Like most all sane, rational poker players, I had enough of Will ‘Assoof’ Kassouf’s antics when he made a complete and total ass of himself at the 2016 WSOP.
Well, (un)lucky for us, he returned to center stage – literally – for the 2025 WSOP Main Event, and the assigned poker media turned his bizarre rantings into an embarrassing chase for clicks, for attention, and to see who could race fastest to the bottom of the media barrel.
Yeah, I come from the era of, “If it bleeds, it leads,” when it comes to writing news articles. Today’s media lives by the, “If it screams, it streams,” motto, and poker media entities foamed at their collective keyboards to chase each humiliating mouthful of word salad Kassouf spewed into the WSOP’s poker tournament arenas.
This WSOP Main Event was a media challenge, with four different entities vying for eyeballs, for clicks, for attention. The WSOP hired its own team to post items to the WSOP+ App (the App itself was a fantastic addition, the content not so much), mostly copying and pasting updates produced by the Poker News live updates team. Along with WSOP and PN, PokerOrg has its own team doing its own version of live coverage, along with full updates on the $25k Fantasy offering. Add to that the PokerGO stream teams producing final table coverage and daily Main Event streams.

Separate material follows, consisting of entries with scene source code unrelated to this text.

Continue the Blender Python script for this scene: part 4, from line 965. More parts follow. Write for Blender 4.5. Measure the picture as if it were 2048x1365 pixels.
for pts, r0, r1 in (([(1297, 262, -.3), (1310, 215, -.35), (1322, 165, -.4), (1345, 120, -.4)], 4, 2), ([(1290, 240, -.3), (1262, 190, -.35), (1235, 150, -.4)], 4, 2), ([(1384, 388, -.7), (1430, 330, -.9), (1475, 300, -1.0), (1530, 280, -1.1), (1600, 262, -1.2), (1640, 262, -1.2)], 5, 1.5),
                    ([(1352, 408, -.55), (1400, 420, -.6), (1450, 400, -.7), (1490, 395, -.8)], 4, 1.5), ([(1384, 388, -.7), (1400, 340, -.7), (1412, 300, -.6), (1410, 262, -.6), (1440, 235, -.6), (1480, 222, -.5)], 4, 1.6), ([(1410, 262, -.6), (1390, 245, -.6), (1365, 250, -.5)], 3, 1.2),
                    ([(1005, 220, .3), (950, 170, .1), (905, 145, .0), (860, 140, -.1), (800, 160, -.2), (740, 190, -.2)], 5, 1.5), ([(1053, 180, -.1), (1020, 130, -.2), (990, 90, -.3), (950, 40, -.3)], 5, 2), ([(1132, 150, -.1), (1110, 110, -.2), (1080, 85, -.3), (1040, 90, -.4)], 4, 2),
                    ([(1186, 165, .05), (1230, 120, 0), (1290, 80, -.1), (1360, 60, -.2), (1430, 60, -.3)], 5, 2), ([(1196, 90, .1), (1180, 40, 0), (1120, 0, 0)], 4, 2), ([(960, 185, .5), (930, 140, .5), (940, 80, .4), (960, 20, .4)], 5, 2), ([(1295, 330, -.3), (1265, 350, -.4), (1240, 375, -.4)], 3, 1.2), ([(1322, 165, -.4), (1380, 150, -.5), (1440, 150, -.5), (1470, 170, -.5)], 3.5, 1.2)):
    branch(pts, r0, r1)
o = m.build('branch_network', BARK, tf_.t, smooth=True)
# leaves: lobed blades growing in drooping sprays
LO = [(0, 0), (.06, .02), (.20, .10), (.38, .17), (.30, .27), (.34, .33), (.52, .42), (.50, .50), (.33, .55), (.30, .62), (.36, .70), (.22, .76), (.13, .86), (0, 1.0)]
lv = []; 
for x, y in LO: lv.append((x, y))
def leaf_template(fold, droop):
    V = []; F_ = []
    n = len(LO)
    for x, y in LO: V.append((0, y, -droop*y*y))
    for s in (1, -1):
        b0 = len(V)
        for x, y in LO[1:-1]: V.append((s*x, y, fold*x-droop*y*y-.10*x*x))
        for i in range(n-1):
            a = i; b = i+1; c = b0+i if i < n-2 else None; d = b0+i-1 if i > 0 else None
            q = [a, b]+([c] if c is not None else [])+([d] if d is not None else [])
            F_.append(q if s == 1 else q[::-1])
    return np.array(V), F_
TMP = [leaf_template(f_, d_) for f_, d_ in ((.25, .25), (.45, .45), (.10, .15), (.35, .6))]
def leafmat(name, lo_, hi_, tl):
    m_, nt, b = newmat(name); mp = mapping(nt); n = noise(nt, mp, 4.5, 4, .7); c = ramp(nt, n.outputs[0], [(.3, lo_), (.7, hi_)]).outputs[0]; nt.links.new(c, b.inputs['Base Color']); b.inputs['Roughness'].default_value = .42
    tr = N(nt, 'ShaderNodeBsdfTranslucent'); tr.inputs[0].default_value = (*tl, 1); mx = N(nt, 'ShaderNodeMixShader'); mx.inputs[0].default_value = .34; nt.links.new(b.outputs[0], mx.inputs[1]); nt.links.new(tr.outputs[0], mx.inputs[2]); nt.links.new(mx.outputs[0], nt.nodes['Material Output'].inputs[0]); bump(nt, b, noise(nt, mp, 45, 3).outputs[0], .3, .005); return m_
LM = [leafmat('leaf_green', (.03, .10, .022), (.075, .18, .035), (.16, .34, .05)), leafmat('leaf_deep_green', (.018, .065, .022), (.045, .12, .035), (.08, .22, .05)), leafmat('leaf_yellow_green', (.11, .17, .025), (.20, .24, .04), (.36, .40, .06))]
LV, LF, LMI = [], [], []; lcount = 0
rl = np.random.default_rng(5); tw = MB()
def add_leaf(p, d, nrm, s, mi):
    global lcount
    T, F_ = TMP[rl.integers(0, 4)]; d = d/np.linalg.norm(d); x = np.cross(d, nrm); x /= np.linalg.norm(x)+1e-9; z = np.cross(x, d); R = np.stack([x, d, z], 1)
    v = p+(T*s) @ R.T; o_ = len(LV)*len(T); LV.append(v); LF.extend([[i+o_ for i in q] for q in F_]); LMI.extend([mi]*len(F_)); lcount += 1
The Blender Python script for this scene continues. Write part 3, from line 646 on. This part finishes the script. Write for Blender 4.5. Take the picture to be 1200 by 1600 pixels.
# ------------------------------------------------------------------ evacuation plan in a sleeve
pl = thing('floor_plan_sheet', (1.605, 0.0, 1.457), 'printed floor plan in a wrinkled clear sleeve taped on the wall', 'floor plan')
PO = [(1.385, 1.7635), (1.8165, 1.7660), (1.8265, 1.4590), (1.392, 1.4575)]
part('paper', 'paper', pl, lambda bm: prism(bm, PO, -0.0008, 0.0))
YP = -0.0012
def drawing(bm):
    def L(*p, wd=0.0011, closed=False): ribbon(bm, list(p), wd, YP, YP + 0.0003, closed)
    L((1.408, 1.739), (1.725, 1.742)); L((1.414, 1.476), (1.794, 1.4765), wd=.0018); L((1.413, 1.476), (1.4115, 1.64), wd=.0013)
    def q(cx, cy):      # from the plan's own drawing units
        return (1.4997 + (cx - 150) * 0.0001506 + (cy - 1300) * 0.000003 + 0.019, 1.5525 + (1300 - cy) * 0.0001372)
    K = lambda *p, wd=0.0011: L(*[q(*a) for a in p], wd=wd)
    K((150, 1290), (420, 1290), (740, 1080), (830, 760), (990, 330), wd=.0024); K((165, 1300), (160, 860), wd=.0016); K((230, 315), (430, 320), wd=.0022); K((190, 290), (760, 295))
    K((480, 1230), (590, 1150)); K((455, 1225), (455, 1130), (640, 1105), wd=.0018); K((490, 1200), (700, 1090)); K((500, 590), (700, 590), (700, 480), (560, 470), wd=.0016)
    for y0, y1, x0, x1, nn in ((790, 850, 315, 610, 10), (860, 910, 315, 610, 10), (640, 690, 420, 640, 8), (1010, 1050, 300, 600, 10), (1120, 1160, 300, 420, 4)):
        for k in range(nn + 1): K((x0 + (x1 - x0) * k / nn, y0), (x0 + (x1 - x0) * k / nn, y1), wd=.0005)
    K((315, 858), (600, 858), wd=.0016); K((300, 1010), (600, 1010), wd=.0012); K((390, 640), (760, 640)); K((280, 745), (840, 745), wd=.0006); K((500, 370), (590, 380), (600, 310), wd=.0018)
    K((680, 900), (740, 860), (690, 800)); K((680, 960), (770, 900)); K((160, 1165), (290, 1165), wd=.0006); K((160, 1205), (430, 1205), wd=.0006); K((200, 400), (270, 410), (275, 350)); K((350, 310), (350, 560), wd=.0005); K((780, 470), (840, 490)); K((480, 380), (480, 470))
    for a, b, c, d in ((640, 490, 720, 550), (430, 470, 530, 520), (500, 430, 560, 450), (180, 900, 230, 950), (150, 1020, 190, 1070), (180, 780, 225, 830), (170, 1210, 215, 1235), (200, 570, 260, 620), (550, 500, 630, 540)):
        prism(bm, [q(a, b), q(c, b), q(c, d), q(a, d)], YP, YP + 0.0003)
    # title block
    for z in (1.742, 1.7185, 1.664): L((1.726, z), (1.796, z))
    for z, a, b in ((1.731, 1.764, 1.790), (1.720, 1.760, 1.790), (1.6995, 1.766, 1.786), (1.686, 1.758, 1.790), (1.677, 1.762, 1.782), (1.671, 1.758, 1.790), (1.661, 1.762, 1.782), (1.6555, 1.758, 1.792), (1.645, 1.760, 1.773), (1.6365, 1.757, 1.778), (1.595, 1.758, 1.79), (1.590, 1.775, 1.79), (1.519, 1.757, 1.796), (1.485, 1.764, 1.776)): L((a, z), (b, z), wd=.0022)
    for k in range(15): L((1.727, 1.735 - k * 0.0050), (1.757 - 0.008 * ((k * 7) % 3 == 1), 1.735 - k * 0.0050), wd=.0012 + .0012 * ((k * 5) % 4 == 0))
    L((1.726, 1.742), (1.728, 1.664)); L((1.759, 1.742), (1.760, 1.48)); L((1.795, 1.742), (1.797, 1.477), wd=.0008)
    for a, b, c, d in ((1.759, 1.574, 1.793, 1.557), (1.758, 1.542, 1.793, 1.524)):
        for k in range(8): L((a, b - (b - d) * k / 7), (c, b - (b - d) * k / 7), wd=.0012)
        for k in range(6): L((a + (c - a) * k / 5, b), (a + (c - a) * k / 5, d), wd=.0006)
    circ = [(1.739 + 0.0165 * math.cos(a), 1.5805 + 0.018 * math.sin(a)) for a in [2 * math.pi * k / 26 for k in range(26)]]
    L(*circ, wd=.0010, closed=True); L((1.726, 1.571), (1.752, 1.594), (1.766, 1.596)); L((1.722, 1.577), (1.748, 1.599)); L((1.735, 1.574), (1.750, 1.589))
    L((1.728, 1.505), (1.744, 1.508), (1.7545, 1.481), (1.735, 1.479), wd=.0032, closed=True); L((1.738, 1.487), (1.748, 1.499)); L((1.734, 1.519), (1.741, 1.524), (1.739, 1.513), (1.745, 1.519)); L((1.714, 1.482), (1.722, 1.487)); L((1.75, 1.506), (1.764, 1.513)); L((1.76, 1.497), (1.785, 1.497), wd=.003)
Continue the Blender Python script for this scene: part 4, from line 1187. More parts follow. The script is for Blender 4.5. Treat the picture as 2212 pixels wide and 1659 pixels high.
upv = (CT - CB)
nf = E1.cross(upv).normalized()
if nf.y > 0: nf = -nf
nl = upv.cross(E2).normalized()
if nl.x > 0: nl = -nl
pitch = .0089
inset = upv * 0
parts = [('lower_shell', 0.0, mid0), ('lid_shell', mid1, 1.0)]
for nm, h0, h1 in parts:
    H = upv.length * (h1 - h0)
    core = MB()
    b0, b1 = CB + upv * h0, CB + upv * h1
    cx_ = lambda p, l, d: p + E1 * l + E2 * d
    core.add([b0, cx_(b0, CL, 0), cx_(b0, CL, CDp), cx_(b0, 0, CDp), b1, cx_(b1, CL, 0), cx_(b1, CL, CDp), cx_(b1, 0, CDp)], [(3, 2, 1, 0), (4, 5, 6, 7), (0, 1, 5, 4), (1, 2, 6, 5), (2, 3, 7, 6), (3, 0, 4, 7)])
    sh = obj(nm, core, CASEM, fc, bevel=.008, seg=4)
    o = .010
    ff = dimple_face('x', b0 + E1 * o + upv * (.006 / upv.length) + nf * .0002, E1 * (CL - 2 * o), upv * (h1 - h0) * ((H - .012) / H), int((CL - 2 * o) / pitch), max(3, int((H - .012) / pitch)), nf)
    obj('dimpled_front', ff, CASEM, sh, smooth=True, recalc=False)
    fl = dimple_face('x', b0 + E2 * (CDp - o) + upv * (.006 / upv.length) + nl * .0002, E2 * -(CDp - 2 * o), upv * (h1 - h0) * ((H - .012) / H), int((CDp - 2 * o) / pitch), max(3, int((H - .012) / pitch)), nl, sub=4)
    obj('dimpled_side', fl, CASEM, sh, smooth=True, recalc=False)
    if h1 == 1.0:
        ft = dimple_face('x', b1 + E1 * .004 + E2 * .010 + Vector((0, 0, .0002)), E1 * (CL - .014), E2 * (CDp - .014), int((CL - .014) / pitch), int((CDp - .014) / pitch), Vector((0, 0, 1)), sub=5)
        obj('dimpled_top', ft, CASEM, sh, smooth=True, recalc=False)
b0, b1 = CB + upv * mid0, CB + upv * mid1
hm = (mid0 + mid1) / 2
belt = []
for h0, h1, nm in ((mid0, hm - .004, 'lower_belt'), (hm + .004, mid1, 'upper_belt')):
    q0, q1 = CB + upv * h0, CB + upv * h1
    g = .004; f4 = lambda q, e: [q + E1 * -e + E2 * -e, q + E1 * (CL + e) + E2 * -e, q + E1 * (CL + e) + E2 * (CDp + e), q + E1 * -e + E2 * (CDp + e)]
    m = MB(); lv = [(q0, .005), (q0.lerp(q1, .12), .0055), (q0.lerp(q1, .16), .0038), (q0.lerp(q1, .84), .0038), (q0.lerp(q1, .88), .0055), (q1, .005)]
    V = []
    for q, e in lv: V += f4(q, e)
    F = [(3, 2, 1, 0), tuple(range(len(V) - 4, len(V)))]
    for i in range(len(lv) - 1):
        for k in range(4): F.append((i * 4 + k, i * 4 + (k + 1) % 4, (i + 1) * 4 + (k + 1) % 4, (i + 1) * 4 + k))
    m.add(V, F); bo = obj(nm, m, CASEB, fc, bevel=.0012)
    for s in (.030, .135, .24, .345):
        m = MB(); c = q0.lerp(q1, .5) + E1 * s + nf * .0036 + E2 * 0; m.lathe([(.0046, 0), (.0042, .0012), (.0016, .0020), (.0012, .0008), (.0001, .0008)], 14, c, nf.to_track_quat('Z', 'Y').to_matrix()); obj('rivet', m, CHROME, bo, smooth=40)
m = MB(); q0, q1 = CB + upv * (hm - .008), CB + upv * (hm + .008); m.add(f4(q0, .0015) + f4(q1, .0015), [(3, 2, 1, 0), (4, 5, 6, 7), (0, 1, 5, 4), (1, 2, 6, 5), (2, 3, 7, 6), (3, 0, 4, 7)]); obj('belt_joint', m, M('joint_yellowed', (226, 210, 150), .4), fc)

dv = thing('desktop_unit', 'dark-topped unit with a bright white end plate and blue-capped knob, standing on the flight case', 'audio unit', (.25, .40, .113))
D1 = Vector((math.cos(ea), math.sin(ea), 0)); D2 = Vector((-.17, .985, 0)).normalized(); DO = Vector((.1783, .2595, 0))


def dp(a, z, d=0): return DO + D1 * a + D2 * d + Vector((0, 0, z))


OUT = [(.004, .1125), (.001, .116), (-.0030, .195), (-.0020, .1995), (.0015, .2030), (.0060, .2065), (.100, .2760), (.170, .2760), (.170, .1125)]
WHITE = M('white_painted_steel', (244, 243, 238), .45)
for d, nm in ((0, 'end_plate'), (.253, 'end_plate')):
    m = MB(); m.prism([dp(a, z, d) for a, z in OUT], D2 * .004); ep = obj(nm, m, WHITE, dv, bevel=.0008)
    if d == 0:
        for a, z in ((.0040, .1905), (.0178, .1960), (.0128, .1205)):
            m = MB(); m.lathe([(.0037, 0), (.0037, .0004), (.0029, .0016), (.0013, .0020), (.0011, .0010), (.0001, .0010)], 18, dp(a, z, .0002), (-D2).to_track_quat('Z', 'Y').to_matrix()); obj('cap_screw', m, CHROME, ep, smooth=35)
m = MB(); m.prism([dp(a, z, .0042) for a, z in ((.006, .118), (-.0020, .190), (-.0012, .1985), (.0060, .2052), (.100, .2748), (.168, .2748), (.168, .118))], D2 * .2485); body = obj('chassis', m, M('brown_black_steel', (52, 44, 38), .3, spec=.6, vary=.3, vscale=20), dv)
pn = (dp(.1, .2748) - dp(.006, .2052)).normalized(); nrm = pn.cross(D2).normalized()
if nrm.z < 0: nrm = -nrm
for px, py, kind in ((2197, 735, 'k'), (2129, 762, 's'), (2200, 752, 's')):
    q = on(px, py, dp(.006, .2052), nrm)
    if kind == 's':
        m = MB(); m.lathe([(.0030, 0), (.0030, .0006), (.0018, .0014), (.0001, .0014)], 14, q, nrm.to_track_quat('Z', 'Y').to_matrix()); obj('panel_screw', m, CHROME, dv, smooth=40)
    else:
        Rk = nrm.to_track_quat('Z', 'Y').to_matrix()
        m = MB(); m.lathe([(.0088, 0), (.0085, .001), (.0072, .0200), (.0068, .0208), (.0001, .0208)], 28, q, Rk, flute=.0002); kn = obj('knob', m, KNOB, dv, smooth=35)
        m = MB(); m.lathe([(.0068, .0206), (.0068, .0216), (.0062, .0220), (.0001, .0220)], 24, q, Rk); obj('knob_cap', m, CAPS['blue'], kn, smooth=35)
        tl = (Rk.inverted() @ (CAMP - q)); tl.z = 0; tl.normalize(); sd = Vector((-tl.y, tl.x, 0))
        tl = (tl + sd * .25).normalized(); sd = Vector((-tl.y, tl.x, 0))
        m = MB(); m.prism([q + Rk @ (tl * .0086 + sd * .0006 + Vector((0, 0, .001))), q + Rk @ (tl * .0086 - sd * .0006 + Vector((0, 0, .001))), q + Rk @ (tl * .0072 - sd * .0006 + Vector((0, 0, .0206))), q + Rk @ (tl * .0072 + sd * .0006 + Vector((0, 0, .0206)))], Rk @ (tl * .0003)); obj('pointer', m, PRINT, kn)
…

Four media entities, all craving attention. Once Kassouf arrived, they all pandered to him being the lowest common denominator and he dominated all the coverage, much to the loss of every decent poker fan. With fewer than 300 players left in the 2025 WSOP Main Event, the above-mentioned poker media posted more than 20 pieces of social media content JUST about Kassouf in a single day, no other player mentioned more than once.
We’re better than this (aren’t we?), can’t we tell good stories without Chasing the Kardashians 24/7/365? As disgusted as I am seeing how the coverage went, I understand where its drive comes from. “If it bleeds, it leads,” refers to writing newspaper articles and focusing on the car crashes and shootings over the ‘feel-good’ stories readers loud and clear said they wanted … only to show it was NOT what they read.
One of the first strong online presences for newspapers was one I oversaw and operated in the early 2000’s, receiving the award for the best non-daily newspaper website in the US during my time there (sick brag, bro). This was when analytics was in its infancy, but its reality jabbed swords into the egos of reporters everywhere. Math don’t lie, folks, and it didn’t lie here. On average, 87 percent of the most-read article each month came from the ‘Crime and Courts’ section, where we wrote about car crashes, bank robberies, shootings and deaths .. aka ‘if it bleeds, it leads.”
So yeah, I don’t have to like the truth to accept it, I know WHY some reporters were forced by editors to abandon their ethics and morals and grovel at Kassouf’s feet. I take issue with those who reveled in groveling. Be better, damnit.